Put the two trends side by side. Knowing is becoming cheap — a machine can recall and reason across nearly everything written. And work is becoming atomized — the job is dissolving into a stream of discrete, automatable tasks. Run both forward and you get a world that is extraordinarily capable and strangely incoherent: enormous amounts of correct information, broken into pieces, with nothing obvious holding them together.
Something has to be the thread. Something has to run through the pieces — the verified facts, the inferred estimates, the automated sub-tasks — and decide what they mean together, in this situation, for this decision. That something is expertise. Not as a stock of facts, but as a connective faculty.
A thread is defined by what it connects
A pile of true statements is not an answer. The model can give you ten verified facts and three reasonable inferences and it still will not tell you the one thing you actually needed: given all of this, what is the move, and what are we still wrong about? Threading those into a judgment is a different act than producing any of them.
Information is the beads. Expertise is the thread. A necklace is not a pile of beads — it is the line that decides their order.
Why the thread cannot be automated away
The thread holds precisely because it is anchored in things no corpus contains: what happened on deals that never got written up, how a system failed at 3 a.m., what a customer meant rather than said. Tacit knowledge is the anchor that lets a human connect pieces an algorithm can only list. The model can lay the beads out beautifully. It cannot supply the thread, because the thread is made of experience.
Designing systems around the thread
This is the principle ExpertOS is built on. An AI agent should do the part it is good at — gather, verify, label, draft — and then be honest about where the thread has to come from a person. It should:
- Answer confidently from primary sources, and cite them.
- Label what it could only infer, so no one mistakes a guess for a fact.
- Recognize the edge of what can be known from documents — and stop there.
- Route the irreducible question to the specific expert who carries that thread, and pay them for it.

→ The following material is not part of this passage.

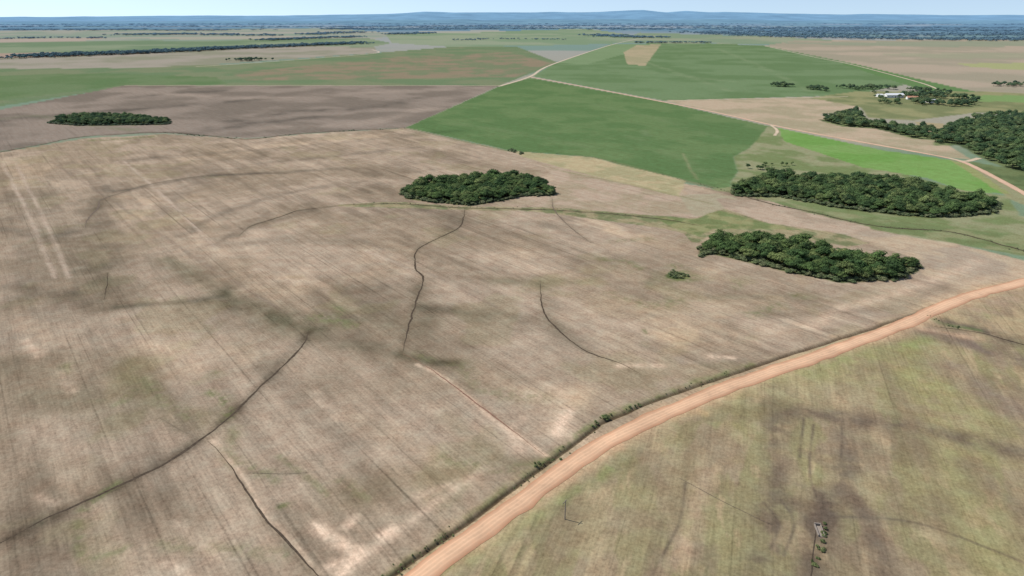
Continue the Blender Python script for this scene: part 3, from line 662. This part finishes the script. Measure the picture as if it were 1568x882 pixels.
child(e,"headwall",*boxv(-.8,.8,1.6,1.85,-.1,.8),mc); child(e,"wingwall_left",*boxv(-.8,-.6,-2.4,1.597,-.1,.6),mc); child(e,"wingwall_right",*boxv(.6,.8,-2.4,1.597,-.1,.6),mc); child(e,"apron",*boxv(-.597,.597,-2.4,1.597,-.1,.12),mc)
# ---------- light, sky, camera
sc=bpy.context.scene
el=math.radians(52); sd=Vector((-.93*math.cos(el),.36*math.cos(el),math.sin(el))).normalized()
L=bpy.data.lights.new("sun",'SUN'); L.energy=4.6; L.angle=math.radians(.5); L.color=(1,.965,.91)
so=bpy.data.objects.new("sun",L); so.rotation_euler=sd.to_track_quat('Z','Y').to_euler(); sc.collection.objects.link(so)
w=bpy.data.worlds.new("World"); sc.world=w; w.use_nodes=True; nt=w.node_tree; nt.nodes.clear()
tc=nt.nodes.new('ShaderNodeTexCoord'); va=nt.nodes.new('ShaderNodeVectorMath'); va.operation='ADD'; va.inputs[1].default_value=(0,0,.13); vn=nt.nodes.new('ShaderNodeVectorMath'); vn.operation='NORMALIZE'
nt.links.new(tc.outputs['Generated'],va.inputs[0]); nt.links.new(va.outputs[0],vn.inputs[0])
sk=nt.nodes.new('ShaderNodeTexSky'); sk.sky_type='NISHITA'; sk.sun_disc=False; sk.sun_elevation=el; sk.sun_rotation=math.atan2(sd.x,sd.y); sk.altitude=100; sk.air_density=1.0; sk.dust_density=.5; sk.ozone_density=1.5
nt.links.new(vn.outputs[0],sk.inputs[0])
hs=nt.nodes.new('ShaderNodeHueSaturation'); hs.inputs['Saturation'].default_value=.85; hs.inputs['Value'].default_value=1.1; nt.links.new(sk.outputs[0],hs.inputs['Color'])
bg=nt.nodes.new('ShaderNodeBackground'); bg.inputs[1].default_value=.145; wo=nt.nodes.new('ShaderNodeOutputWorld'); nt.links.new(hs.outputs[0],bg.inputs[0]); nt.links.new(bg.outputs[0],wo.inputs[0])
cam=bpy.data.cameras.new("camera"); cam.lens=24; cam.sensor_width=36; cam.clip_end=300000; cam.clip_start=1
co=bpy.data.objects.new("camera",cam); co.location=(0,0,H); co.rotation_euler=(math.pi/2-P,0,0); sc.collection.objects.link(co); sc.camera=co
sc.view_settings.view_transform='Standard'; sc.view_settings.look='None'; sc.view_settings.exposure=0; sc.view_settings.gamma=1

Do that, and you get the best of both: machine-speed coverage of everything knowable, and human judgment exactly where coverage runs out. The expert is not replaced by the system. The expert is the part of the system that makes the rest of it mean something.
Knowing got cheap. Work got atomized. And through all of it runs the same durable thing it always did — a person who can see the whole when everyone else sees pieces. Expertise is the thread. Build accordingly.